Susanne Päch gab er nicht nur ausführlich Auskunft über seine Theorie, sondern bettete sie auch gleich in die zweitausendjährige Wissenschaftsgeschichte des Abendlandes ein. Zudem hat Mainzer in diesem Gespräch ein breites Spektrum an weiteren Fragen beantwortet, die von der Geschichte der Philosophie über das Verständnis der Stringtheorie bis zur Einschätzung des NSA-Skandals reichen. Da das Volumen dieser Tour d’Horizon den Rahmen der Sendung bei weitem sprengte, kann das Gespräch in drei weiterführenden Bonus-Clips verfolgt werden.

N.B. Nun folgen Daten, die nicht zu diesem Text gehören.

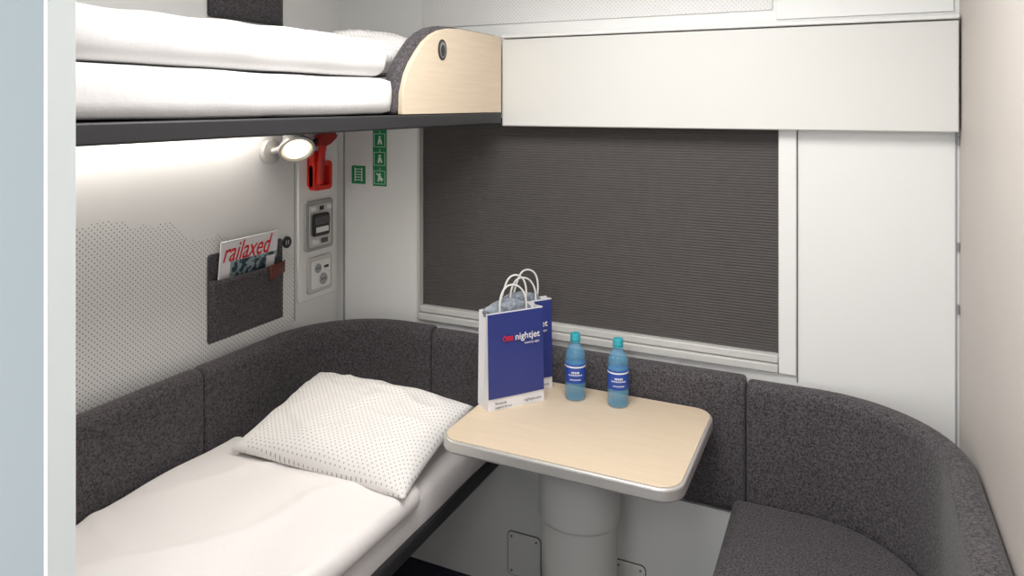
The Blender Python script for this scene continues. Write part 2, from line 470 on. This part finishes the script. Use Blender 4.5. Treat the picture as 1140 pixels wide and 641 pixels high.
# ---------------------------------------------------------------- fabric wall pockets
def pocket(z0,zf,z1,nm):
    r=root(nm)
    y0,y1=1.655,1.985
    prism('back',rrect(y0,y1,z0,z1,.012),'x',XL+.001,XL+.007,M_felt,r)
    bm=bmesh.new(); n=24; m=10; g={}
    for i in range(n+1):
        for j in range(m+1):
            s=i/n; t_=j/m
            bul=.012+.028*(math.sin(math.pi*s)**.5)*(.35+.65*t_)
            if i in (0,n): bul=.006
            if j==0: bul=.006
            g[i,j]=bm.verts.new((XL+.003+bul,y0+(y1-y0)*s,z0+(zf-z0)*t_+.004*math.sin(3*s)*t_))
    for i in range(n):
        for j in range(m): bm.faces.new((g[i,j],g[i+1,j],g[i+1,j+1],g[i,j+1]))
    o=fin(bm,'front',M_felt,r,angle=80)
    so=o.modifiers.new('s','SOLIDIFY'); so.thickness=.004
    bm=bmesh.new(); n=8; g=[]
    for i in range(n+1):
        s=.70+.30*i/n
        bul=.012+.028*(max(0,math.sin(math.pi*s))**.5) if i<n else .006
        x=XL+.0065+bul; y=y0+(y1-y0)*s+(.002 if i==n else 0)
        g.append((bm.verts.new((x,y,zf-.046+.016*(i/n))),bm.verts.new((x,y,zf+.006))))
    for a,b_ in zip(g,g[1:]): bm.faces.new((a[0],b_[0],b_[1],a[1]))
    o=fin(bm,'leather_tab',M_dred,r,angle=80)
    so=o.modifiers.new('s','SOLIDIFY'); so.thickness=.004; so.offset=0
    return r
pocket(.905,1.105,1.188,'wall_pocket')
pocket(1.95,2.13,2.24,'wall_pocket')
mg=root('magazine',(XL+.016,1.802,1.085),(0,math.radians(6),0))
box('pages',-.003,.003,-.118,.135,-.13,.142,M_paper,mg,bevel=.0008)
box('cover_photo',.0031,.0036,-.075,.135,-.12,.072,M_mag,mg)
box('cover_bar',.0037,.0040,.085,.125,.02,.06,M_paper,mg)
text('title','railaxed',.090,M_txtr,(.0042,-.112,.074),(math.radians(90),0,math.radians(90)),mg,shear=.35,bold=.0005,sx=.72)
ro=(math.radians(90),0,math.radians(90))

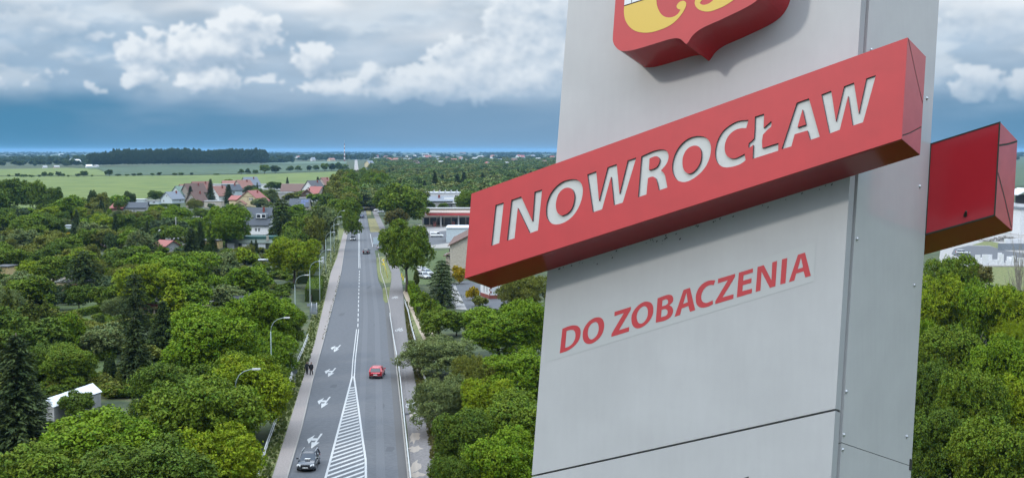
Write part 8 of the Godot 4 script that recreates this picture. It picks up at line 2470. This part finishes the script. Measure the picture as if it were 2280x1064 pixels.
func grass_tufts() -> void:   # long grass and weeds on the verges, thinning with distance
	var l := Leaves.new()
	l.r.seed = 77
	for i in 14:
		var d := l.ball_dir()
		d.y = absf(d.y) + 0.8
		var q := l.tint(0.7, 1.3, 0.25)
		q.a = 1.0
		l.leaf(d * 0.12, d.cross(Vector3(0.3, 0, 0.9)).normalized(), d.normalized(), 0.34, 0.07, q)
	var m := l.mesh()
	for q in [["verge_grass", "long grass on the left verge", [-21.27, -91.17, -19.27, -91.17, -23.93, -113.69, -22.19, -113.69, -25.89, -135.15, -24.52, -135.15, -27.59, -152.78, -26.45, -152.78, -30.99, -180.61, -29.23, -180.61, -35.15, -217.15, -33.71, -217.15, -40.35, -257.63, -38.61, -257.63, -45.16, -294.09, -43.13, -294.09, -52.63, -355.58, -49.83, -355.58, -59.4, -419.97, -57.59, -419.97], "turf", 2600], ["verge_grass", "rough grass and weeds beside the cycle path", [-5.05, -91.17, -3.32, -91.17, -7.34, -113.69, -5.78, -113.69, -9.33, -135.15, -7.96, -135.15, -12.76, -163.74, -11.23, -163.74, -15.48, -187.59, -14.19, -187.59, -19.5, -227.91, -18.68, -227.91, -21.29, -246.9, -20.76, -246.9], "amber", 2000], ["verge_grass", "grass on the lawn beside the sandy track", [-13.99, -200.33, -10.82, -200.33, -17.48, -226.04, -15.04, -226.04, -20.78, -253.69, -19.14, -253.69], "turf", 1100], ["weeds", "weeds in the joint between pavement and carriageway", [-30.05, -196.51, -29.65, -196.51, -34.39, -235.68, -33.99, -235.68, -38.68, -274.66, -38.28, -274.66, -42.48, -308.24, -42.08, -308.24], "amber", 130]]:
		var p := pairs(q[2])
		var mm := MultiMesh.new()
		mm.transform_format = MultiMesh.TRANSFORM_3D
		mm.mesh = m
		mm.instance_count = q[4]
		for i in q[4]:
			var k := rng.randi() % (p.size() / 2 - 1)
			var f := rng.randf()
			var a := p[k * 2].lerp(p[k * 2 + 2], f)
			var b := p[k * 2 + 1].lerp(p[k * 2 + 3], f)
			var at := a.lerp(b, rng.randf())
			var s := rng.randf_range(0.4, 1.0) * (0.55 if q[0] == "weeds" else 1.0)
			mm.set_instance_transform(i, Transform3D(Basis(Vector3.UP, rng.randf() * TAU).scaled(Vector3(s, s * rng.randf_range(0.7, 1.2), s)), Vector3(at.x, 0.06 if q[0] == "verge_grass" else 0.1, at.y)))
		var o := MultiMeshInstance3D.new()
		o.name = numbered(q[0])
		o.multimesh = mm
		o.material_override = leaf_m[q[3]]
		add_child(o)
		o.set_meta("kind", "stuff")
		o.set_meta("label", q[1])
		o.set_meta("category", "grass")
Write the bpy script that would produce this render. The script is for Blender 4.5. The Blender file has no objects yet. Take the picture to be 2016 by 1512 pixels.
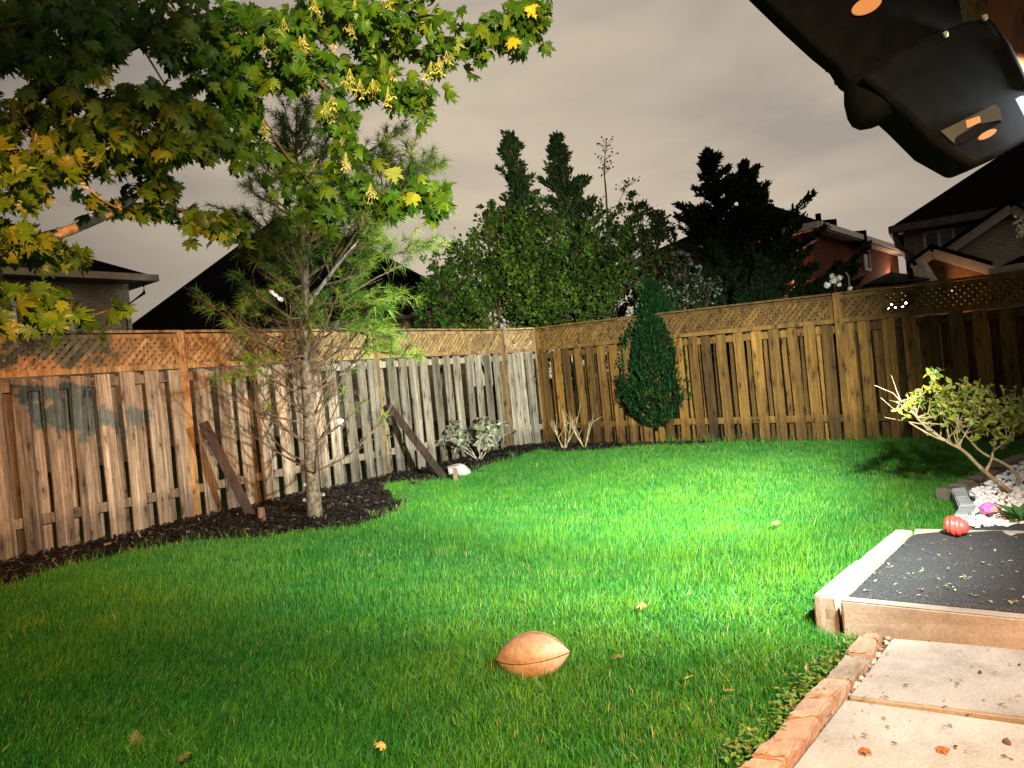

Gottfried Wilhelm Leibniz ist jener Philosoph, den Mainzer am meisten schätzt – kein Wunder, gilt er doch als ein Pionier des Denkens in Algorithmen, die zur Triebfeder unserer Gesellschaft geworden sind. Schon im 17. Jahrhundert hat Leibniz mit seinem Kalkül programmatische Arbeiten zur Logik und zur "Gedanken­rechnung" vorgestellt, die ihn zum Vorläufer der Künstlichen Intelligenz machen. Mainzer ist Logiker durch und durch, bezeichnet die Disziplin als ein "messerscharfes Skalpell", als eine Art Universalwerkzeug, mit dem es uns möglich wird, zu neuen Kenntnissen, aber auch zur Bewertung des eigenen Handelns zu kommen. Was die großen Denker dieser Disziplin – von Aristoteles über Leibniz und Laplace bis zu Hilbert und Turing – beigetragen haben, kennt er alles – und hat es zweifellos auch verstanden. So zeichnet er die Geschichte der Algorithmisierung als moderne Schlüsseltechnologie der Informationsgesellschaft von den Anfängen in der Antike bis ins 21. Jahrhundert nach, um am Ende darauf hinzuweisen, dass wir inzwischen Gefahr laufen, von ihr regelrecht überrollt zu werden. Da scheint ihm sogar eine drastische Formulierung angemessen, er spricht davon, dass wir aufpassen müssten, sonst würde uns diese "total algorithmisierte Welt um die Ohren fliegen" – und hält das Gegensteuern durch logische Analyse des eigenen Handelns für eine unausweichliche Aufgabe der eigenen Forschungs-Community. Ein guter Wissenschaftler, so Mainzer, könne nur sein, wer auch ein Philosoph ist und über die Metaebene zu den Grundlagen seiner eigenen Disziplin vorstoße. Doch das sei mehr Wunsch als Wirklichkeit, führt er auf Nachfrage dann aus. In kritischer Nabelschau attestiert Mainzer den Kollegen vielfach nur mangelhaften philosophischen Tiefgang.